** Start of Source data **

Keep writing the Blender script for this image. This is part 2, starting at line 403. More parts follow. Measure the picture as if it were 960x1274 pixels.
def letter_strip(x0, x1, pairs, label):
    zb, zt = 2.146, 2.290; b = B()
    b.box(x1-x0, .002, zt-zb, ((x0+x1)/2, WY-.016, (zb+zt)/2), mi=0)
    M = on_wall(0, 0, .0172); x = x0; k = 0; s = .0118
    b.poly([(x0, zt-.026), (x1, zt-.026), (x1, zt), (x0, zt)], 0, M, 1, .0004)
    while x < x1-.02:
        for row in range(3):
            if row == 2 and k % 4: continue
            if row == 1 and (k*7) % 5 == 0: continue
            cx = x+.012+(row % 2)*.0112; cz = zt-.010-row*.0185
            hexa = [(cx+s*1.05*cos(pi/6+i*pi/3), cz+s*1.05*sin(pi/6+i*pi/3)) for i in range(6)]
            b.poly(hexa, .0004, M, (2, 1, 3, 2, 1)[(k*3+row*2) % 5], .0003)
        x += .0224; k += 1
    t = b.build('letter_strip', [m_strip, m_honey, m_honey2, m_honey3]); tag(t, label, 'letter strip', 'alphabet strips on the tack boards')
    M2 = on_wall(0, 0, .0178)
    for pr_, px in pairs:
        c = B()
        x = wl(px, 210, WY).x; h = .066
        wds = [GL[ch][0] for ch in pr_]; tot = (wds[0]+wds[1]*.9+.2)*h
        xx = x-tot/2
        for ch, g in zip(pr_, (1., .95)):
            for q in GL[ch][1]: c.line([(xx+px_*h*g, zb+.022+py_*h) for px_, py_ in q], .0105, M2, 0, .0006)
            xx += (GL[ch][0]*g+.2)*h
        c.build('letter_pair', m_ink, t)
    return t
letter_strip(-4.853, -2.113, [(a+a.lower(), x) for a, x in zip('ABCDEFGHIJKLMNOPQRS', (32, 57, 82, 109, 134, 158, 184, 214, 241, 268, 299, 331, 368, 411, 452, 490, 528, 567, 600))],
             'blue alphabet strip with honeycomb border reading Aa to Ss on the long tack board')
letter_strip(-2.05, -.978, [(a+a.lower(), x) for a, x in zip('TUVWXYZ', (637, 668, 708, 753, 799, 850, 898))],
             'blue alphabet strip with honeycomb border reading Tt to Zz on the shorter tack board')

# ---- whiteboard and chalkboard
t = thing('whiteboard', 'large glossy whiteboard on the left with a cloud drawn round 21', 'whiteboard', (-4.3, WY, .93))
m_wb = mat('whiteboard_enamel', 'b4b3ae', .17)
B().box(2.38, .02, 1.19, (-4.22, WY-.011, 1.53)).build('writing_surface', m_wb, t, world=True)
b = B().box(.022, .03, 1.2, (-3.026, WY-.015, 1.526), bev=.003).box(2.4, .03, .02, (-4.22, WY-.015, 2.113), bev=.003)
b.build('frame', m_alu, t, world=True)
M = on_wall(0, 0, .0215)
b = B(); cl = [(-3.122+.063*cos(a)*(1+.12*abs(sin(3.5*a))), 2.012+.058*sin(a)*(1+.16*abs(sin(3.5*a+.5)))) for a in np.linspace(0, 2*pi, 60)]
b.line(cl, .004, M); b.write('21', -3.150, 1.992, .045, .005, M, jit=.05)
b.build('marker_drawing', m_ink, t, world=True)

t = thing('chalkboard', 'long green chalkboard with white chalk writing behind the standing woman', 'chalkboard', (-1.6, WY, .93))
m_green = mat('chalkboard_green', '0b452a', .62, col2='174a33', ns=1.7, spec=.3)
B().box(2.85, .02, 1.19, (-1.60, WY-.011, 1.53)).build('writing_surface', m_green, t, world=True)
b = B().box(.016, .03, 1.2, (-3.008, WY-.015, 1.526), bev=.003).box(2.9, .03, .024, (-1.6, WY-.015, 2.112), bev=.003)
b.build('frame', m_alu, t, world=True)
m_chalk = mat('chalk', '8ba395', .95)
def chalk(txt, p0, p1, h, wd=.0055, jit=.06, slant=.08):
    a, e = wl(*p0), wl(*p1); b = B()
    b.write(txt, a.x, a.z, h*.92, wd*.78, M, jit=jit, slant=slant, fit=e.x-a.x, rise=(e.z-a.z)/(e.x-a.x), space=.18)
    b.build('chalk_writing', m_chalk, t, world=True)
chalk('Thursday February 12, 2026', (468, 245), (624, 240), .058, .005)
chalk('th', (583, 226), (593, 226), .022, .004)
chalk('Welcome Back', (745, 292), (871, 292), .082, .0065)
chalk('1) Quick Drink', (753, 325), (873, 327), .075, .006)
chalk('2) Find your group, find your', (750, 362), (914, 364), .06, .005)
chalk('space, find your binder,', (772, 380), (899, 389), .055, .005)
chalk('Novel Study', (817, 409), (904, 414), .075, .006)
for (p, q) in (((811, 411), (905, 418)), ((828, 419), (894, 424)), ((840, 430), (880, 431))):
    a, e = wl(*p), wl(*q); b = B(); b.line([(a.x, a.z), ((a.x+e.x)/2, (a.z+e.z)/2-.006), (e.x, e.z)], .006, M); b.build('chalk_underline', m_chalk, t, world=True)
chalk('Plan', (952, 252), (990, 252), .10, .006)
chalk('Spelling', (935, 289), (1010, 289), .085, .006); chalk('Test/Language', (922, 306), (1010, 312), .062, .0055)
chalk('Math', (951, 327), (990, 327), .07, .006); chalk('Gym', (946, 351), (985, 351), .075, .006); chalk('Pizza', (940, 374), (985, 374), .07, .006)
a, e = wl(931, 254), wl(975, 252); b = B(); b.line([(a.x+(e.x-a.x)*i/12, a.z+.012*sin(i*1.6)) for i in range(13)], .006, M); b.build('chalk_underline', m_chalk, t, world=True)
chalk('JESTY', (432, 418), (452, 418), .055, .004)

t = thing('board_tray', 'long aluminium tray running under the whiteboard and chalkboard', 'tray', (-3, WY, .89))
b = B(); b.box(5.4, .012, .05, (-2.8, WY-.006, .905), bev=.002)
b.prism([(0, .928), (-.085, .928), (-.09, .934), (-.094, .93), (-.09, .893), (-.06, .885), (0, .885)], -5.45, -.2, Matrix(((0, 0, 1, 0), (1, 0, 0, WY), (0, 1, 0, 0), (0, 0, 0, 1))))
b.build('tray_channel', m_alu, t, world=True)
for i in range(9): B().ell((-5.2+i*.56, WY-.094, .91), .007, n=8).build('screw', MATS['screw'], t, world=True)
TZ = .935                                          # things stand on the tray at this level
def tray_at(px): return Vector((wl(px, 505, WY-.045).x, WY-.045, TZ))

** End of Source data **

Reproduce the full listing word for word.

Keep writing the Blender script for this image. This is part 2, starting at line 403. More parts follow. Measure the picture as if it were 960x1274 pixels.
def letter_strip(x0, x1, pairs, label):
    zb, zt = 2.146, 2.290; b = B()
    b.box(x1-x0, .002, zt-zb, ((x0+x1)/2, WY-.016, (zb+zt)/2), mi=0)
    M = on_wall(0, 0, .0172); x = x0; k = 0; s = .0118
    b.poly([(x0, zt-.026), (x1, zt-.026), (x1, zt), (x0, zt)], 0, M, 1, .0004)
    while x < x1-.02:
        for row in range(3):
            if row == 2 and k % 4: continue
            if row == 1 and (k*7) % 5 == 0: continue
            cx = x+.012+(row % 2)*.0112; cz = zt-.010-row*.0185
            hexa = [(cx+s*1.05*cos(pi/6+i*pi/3), cz+s*1.05*sin(pi/6+i*pi/3)) for i in range(6)]
            b.poly(hexa, .0004, M, (2, 1, 3, 2, 1)[(k*3+row*2) % 5], .0003)
        x += .0224; k += 1
    t = b.build('letter_strip', [m_strip, m_honey, m_honey2, m_honey3]); tag(t, label, 'letter strip', 'alphabet strips on the tack boards')
    M2 = on_wall(0, 0, .0178)
    for pr_, px in pairs:
        c = B()
        x = wl(px, 210, WY).x; h = .066
        wds = [GL[ch][0] for ch in pr_]; tot = (wds[0]+wds[1]*.9+.2)*h
        xx = x-tot/2
        for ch, g in zip(pr_, (1., .95)):
            for q in GL[ch][1]: c.line([(xx+px_*h*g, zb+.022+py_*h) for px_, py_ in q], .0105, M2, 0, .0006)
            xx += (GL[ch][0]*g+.2)*h
        c.build('letter_pair', m_ink, t)
    return t
letter_strip(-4.853, -2.113, [(a+a.lower(), x) for a, x in zip('ABCDEFGHIJKLMNOPQRS', (32, 57, 82, 109, 134, 158, 184, 214, 241, 268, 299, 331, 368, 411, 452, 490, 528, 567, 600))],
             'blue alphabet strip with honeycomb border reading Aa to Ss on the long tack board')
letter_strip(-2.05, -.978, [(a+a.lower(), x) for a, x in zip('TUVWXYZ', (637, 668, 708, 753, 799, 850, 898))],
             'blue alphabet strip with honeycomb border reading Tt to Zz on the shorter tack board')

# ---- whiteboard and chalkboard
t = thing('whiteboard', 'large glossy whiteboard on the left with a cloud drawn round 21', 'whiteboard', (-4.3, WY, .93))
m_wb = mat('whiteboard_enamel', 'b4b3ae', .17)
B().box(2.38, .02, 1.19, (-4.22, WY-.011, 1.53)).build('writing_surface', m_wb, t, world=True)
b = B().box(.022, .03, 1.2, (-3.026, WY-.015, 1.526), bev=.003).box(2.4, .03, .02, (-4.22, WY-.015, 2.113), bev=.003)
b.build('frame', m_alu, t, world=True)
M = on_wall(0, 0, .0215)
b = B(); cl = [(-3.122+.063*cos(a)*(1+.12*abs(sin(3.5*a))), 2.012+.058*sin(a)*(1+.16*abs(sin(3.5*a+.5)))) for a in np.linspace(0, 2*pi, 60)]
b.line(cl, .004, M); b.write('21', -3.150, 1.992, .045, .005, M, jit=.05)
b.build('marker_drawing', m_ink, t, world=True)

t = thing('chalkboard', 'long green chalkboard with white chalk writing behind the standing woman', 'chalkboard', (-1.6, WY, .93))
m_green = mat('chalkboard_green', '0b452a', .62, col2='174a33', ns=1.7, spec=.3)
B().box(2.85, .02, 1.19, (-1.60, WY-.011, 1.53)).build('writing_surface', m_green, t, world=True)
b = B().box(.016, .03, 1.2, (-3.008, WY-.015, 1.526), bev=.003).box(2.9, .03, .024, (-1.6, WY-.015, 2.112), bev=.003)
b.build('frame', m_alu, t, world=True)
m_chalk = mat('chalk', '8ba395', .95)
def chalk(txt, p0, p1, h, wd=.0055, jit=.06, slant=.08):
    a, e = wl(*p0), wl(*p1); b = B()
    b.write(txt, a.x, a.z, h*.92, wd*.78, M, jit=jit, slant=slant, fit=e.x-a.x, rise=(e.z-a.z)/(e.x-a.x), space=.18)
    b.build('chalk_writing', m_chalk, t, world=True)
chalk('Thursday February 12, 2026', (468, 245), (624, 240), .058, .005)
chalk('th', (583, 226), (593, 226), .022, .004)
chalk('Welcome Back', (745, 292), (871, 292), .082, .0065)
chalk('1) Quick Drink', (753, 325), (873, 327), .075, .006)
chalk('2) Find your group, find your', (750, 362), (914, 364), .06, .005)
chalk('space, find your binder,', (772, 380), (899, 389), .055, .005)
chalk('Novel Study', (817, 409), (904, 414), .075, .006)
for (p, q) in (((811, 411), (905, 418)), ((828, 419), (894, 424)), ((840, 430), (880, 431))):
    a, e = wl(*p), wl(*q); b = B(); b.line([(a.x, a.z), ((a.x+e.x)/2, (a.z+e.z)/2-.006), (e.x, e.z)], .006, M); b.build('chalk_underline', m_chalk, t, world=True)
chalk('Plan', (952, 252), (990, 252), .10, .006)
chalk('Spelling', (935, 289), (1010, 289), .085, .006); chalk('Test/Language', (922, 306), (1010, 312), .062, .0055)
chalk('Math', (951, 327), (990, 327), .07, .006); chalk('Gym', (946, 351), (985, 351), .075, .006); chalk('Pizza', (940, 374), (985, 374), .07, .006)
a, e = wl(931, 254), wl(975, 252); b = B(); b.line([(a.x+(e.x-a.x)*i/12, a.z+.012*sin(i*1.6)) for i in range(13)], .006, M); b.build('chalk_underline', m_chalk, t, world=True)
chalk('JESTY', (432, 418), (452, 418), .055, .004)

t = thing('board_tray', 'long aluminium tray running under the whiteboard and chalkboard', 'tray', (-3, WY, .89))
b = B(); b.box(5.4, .012, .05, (-2.8, WY-.006, .905), bev=.002)
b.prism([(0, .928), (-.085, .928), (-.09, .934), (-.094, .93), (-.09, .893), (-.06, .885), (0, .885)], -5.45, -.2, Matrix(((0, 0, 1, 0), (1, 0, 0, WY), (0, 1, 0, 0), (0, 0, 0, 1))))
b.build('tray_channel', m_alu, t, world=True)
for i in range(9): B().ell((-5.2+i*.56, WY-.094, .91), .007, n=8).build('screw', MATS['screw'], t, world=True)
TZ = .935                                          # things stand on the tray at this level
def tray_at(px): return Vector((wl(px, 505, WY-.045).x, WY-.045, TZ))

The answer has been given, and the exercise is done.